***** AVAILABLE DATA

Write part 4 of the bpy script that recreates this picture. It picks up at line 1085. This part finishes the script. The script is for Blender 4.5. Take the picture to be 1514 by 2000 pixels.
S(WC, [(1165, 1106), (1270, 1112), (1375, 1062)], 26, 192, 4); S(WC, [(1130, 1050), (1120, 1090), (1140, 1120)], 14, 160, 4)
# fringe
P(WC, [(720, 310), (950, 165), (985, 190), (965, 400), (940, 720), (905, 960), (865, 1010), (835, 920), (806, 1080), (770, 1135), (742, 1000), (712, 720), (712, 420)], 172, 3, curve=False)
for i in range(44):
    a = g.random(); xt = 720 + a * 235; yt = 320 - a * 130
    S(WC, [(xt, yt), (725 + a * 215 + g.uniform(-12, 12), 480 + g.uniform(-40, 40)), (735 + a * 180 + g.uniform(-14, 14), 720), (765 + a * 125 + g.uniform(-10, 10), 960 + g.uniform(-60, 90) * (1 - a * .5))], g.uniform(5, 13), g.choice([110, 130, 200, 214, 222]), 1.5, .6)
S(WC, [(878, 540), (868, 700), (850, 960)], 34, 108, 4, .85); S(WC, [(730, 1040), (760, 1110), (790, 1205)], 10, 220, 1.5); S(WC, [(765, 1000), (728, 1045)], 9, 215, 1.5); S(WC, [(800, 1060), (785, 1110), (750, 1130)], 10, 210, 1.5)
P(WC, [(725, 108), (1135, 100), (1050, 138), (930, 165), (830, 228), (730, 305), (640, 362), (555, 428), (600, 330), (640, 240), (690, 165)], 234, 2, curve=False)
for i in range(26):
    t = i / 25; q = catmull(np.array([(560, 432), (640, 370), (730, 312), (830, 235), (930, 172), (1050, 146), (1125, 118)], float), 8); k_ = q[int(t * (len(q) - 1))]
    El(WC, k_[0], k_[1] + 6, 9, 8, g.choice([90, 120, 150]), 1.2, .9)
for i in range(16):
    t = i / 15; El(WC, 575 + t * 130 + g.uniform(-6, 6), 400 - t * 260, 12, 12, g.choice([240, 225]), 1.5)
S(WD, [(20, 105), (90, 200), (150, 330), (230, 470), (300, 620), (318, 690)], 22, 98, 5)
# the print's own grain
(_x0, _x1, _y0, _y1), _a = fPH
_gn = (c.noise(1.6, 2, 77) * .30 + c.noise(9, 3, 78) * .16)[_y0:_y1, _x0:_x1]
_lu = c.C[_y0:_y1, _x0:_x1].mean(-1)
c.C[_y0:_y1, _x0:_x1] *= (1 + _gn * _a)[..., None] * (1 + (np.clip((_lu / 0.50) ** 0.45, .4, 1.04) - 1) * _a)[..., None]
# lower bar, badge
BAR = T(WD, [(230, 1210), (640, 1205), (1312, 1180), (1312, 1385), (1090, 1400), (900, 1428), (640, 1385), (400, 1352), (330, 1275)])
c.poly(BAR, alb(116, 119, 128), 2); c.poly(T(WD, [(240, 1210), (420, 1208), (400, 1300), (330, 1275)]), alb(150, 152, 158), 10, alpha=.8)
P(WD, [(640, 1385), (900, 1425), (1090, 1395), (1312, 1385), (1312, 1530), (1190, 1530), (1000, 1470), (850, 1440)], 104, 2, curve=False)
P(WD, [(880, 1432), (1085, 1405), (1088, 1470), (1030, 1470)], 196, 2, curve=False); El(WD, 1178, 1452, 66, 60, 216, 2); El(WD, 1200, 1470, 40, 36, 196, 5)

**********

Repeat the material above in full, keeping every word.

* **SOLVED EXERCISE**:
Write part 4 of the bpy script that recreates this picture. It picks up at line 1085. This part finishes the script. The script is for Blender 4.5. Take the picture to be 1514 by 2000 pixels.
S(WC, [(1165, 1106), (1270, 1112), (1375, 1062)], 26, 192, 4); S(WC, [(1130, 1050), (1120, 1090), (1140, 1120)], 14, 160, 4)
# fringe
P(WC, [(720, 310), (950, 165), (985, 190), (965, 400), (940, 720), (905, 960), (865, 1010), (835, 920), (806, 1080), (770, 1135), (742, 1000), (712, 720), (712, 420)], 172, 3, curve=False)
for i in range(44):
    a = g.random(); xt = 720 + a * 235; yt = 320 - a * 130
    S(WC, [(xt, yt), (725 + a * 215 + g.uniform(-12, 12), 480 + g.uniform(-40, 40)), (735 + a * 180 + g.uniform(-14, 14), 720), (765 + a * 125 + g.uniform(-10, 10), 960 + g.uniform(-60, 90) * (1 - a * .5))], g.uniform(5, 13), g.choice([110, 130, 200, 214, 222]), 1.5, .6)
S(WC, [(878, 540), (868, 700), (850, 960)], 34, 108, 4, .85); S(WC, [(730, 1040), (760, 1110), (790, 1205)], 10, 220, 1.5); S(WC, [(765, 1000), (728, 1045)], 9, 215, 1.5); S(WC, [(800, 1060), (785, 1110), (750, 1130)], 10, 210, 1.5)
P(WC, [(725, 108), (1135, 100), (1050, 138), (930, 165), (830, 228), (730, 305), (640, 362), (555, 428), (600, 330), (640, 240), (690, 165)], 234, 2, curve=False)
for i in range(26):
    t = i / 25; q = catmull(np.array([(560, 432), (640, 370), (730, 312), (830, 235), (930, 172), (1050, 146), (1125, 118)], float), 8); k_ = q[int(t * (len(q) - 1))]
    El(WC, k_[0], k_[1] + 6, 9, 8, g.choice([90, 120, 150]), 1.2, .9)
for i in range(16):
    t = i / 15; El(WC, 575 + t * 130 + g.uniform(-6, 6), 400 - t * 260, 12, 12, g.choice([240, 225]), 1.5)
S(WD, [(20, 105), (90, 200), (150, 330), (230, 470), (300, 620), (318, 690)], 22, 98, 5)
# the print's own grain
(_x0, _x1, _y0, _y1), _a = fPH
_gn = (c.noise(1.6, 2, 77) * .30 + c.noise(9, 3, 78) * .16)[_y0:_y1, _x0:_x1]
_lu = c.C[_y0:_y1, _x0:_x1].mean(-1)
c.C[_y0:_y1, _x0:_x1] *= (1 + _gn * _a)[..., None] * (1 + (np.clip((_lu / 0.50) ** 0.45, .4, 1.04) - 1) * _a)[..., None]
# lower bar, badge
BAR = T(WD, [(230, 1210), (640, 1205), (1312, 1180), (1312, 1385), (1090, 1400), (900, 1428), (640, 1385), (400, 1352), (330, 1275)])
c.poly(BAR, alb(116, 119, 128), 2); c.poly(T(WD, [(240, 1210), (420, 1208), (400, 1300), (330, 1275)]), alb(150, 152, 158), 10, alpha=.8)
P(WD, [(640, 1385), (900, 1425), (1090, 1395), (1312, 1385), (1312, 1530), (1190, 1530), (1000, 1470), (850, 1440)], 104, 2, curve=False)
P(WD, [(880, 1432), (1085, 1405), (1088, 1470), (1030, 1470)], 196, 2, curve=False); El(WD, 1178, 1452, 66, 60, 216, 2); El(WD, 1200, 1470, 40, 36, 196, 5)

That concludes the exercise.